We decided to visit the Pushkin Museum, which houses one of the largest collections of art in all Russia. Several of Rembrandts and a few pieces by Michelangelo are also here. But there’s one piece worth highlighting:

“The Empire of Flora”
Pushkin State Museum of Fine Arts
Moscow, Russia

This is Nicholas Poussin’s “The Empire of Flora.” Following World War II, Russia took possession of a many German items – including pictures from the Dresden Gallery (one would assume these were the pieces that survived the massive firebombing that befell the city during the war). This collection was returned to Germany ten years after the end of WWII, and in honor of the 70th anniversary of Victory Day, the Dresden State Art Collection lent this piece to the Pushkin “as a gesture of good will and in memory of what went before.” Perhaps we all can take a lesson from this act of reconciliation and peace.

After a morning of culture, we stepped into a café across the street from the Pushkin where I decided to continue my Russian dining quest with cold herring and potatoes, and another round of chicken (there was supposed to be caviar on it…I found none). We then returned to Arbat where I bought some Matryoshka dolls as souvenirs for my family and a small piece of art for me. Our night concluded with drinks at the O2 Lounge, on the 12th floor of the Ritz Carlton.

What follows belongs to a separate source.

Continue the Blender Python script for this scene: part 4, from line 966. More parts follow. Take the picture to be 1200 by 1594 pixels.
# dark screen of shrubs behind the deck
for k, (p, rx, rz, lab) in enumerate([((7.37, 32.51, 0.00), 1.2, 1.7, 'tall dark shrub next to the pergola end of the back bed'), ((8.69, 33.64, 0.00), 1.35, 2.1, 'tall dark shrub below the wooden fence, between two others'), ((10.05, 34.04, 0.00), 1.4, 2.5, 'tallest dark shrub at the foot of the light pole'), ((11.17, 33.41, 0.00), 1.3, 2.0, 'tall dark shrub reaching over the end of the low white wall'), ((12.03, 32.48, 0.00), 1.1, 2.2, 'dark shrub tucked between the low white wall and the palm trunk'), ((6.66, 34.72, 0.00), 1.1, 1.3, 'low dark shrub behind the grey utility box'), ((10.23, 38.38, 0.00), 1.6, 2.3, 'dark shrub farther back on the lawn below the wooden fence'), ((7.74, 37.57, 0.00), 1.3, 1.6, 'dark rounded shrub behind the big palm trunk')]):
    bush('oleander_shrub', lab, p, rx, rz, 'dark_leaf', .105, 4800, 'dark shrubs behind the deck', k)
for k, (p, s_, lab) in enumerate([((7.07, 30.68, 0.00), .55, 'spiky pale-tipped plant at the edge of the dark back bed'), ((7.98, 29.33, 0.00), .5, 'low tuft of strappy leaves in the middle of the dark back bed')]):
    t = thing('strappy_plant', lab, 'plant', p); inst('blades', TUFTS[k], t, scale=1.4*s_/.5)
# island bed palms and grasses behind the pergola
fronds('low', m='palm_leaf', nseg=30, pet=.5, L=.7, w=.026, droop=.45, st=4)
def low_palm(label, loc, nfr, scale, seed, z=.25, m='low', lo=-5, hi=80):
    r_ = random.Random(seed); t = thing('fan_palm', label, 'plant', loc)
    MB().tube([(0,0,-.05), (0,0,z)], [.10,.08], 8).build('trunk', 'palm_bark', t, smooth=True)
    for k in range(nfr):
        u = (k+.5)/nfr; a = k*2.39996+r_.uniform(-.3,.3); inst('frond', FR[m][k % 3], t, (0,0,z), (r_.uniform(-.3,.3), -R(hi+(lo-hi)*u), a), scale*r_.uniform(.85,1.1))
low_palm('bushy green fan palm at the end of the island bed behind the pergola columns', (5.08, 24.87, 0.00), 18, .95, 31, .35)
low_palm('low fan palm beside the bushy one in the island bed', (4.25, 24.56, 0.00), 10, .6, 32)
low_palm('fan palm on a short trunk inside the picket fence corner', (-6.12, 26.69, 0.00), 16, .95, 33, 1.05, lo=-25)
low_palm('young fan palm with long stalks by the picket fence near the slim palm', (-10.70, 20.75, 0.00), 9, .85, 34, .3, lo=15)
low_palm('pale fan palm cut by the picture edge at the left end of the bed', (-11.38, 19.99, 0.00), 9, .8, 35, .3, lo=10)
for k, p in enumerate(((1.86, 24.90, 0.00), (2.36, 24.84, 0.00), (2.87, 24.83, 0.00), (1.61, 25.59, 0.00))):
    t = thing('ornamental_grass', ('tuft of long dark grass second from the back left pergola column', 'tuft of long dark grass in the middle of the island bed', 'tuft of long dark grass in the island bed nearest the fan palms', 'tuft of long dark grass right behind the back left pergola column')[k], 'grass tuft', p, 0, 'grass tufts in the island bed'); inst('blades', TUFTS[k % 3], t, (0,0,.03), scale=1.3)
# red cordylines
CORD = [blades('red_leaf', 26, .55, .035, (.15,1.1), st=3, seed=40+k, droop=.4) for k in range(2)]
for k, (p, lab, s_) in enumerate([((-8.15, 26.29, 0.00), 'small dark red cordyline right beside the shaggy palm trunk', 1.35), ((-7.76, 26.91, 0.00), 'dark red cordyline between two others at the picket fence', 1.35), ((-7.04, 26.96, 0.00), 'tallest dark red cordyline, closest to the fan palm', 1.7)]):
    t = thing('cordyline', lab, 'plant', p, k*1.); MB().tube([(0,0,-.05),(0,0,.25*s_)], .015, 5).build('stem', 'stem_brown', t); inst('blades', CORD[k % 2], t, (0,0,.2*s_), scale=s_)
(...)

This is without a doubt one of the best rooftop bar views I’ve ever seen – and it was on a cold, blustery and gray May evening.

O2 Bar, 12th Floor Ritz Carlton Hotel Moscow, Russia

O2 Bar, 12th Floor
Ritz Carlton Hotel
Moscow, Russia

The cocktails were spot on – I recommend the “To Russia With Love.” There’s an entertaining story behind it and the cachaça will bring a smile to your face (that or the cherry compote/pineapple garnish that comes with it). We finished the evening with dinner at Jamie Oliver’s restaurant near Red Square – and I’ll be concise: skip this one.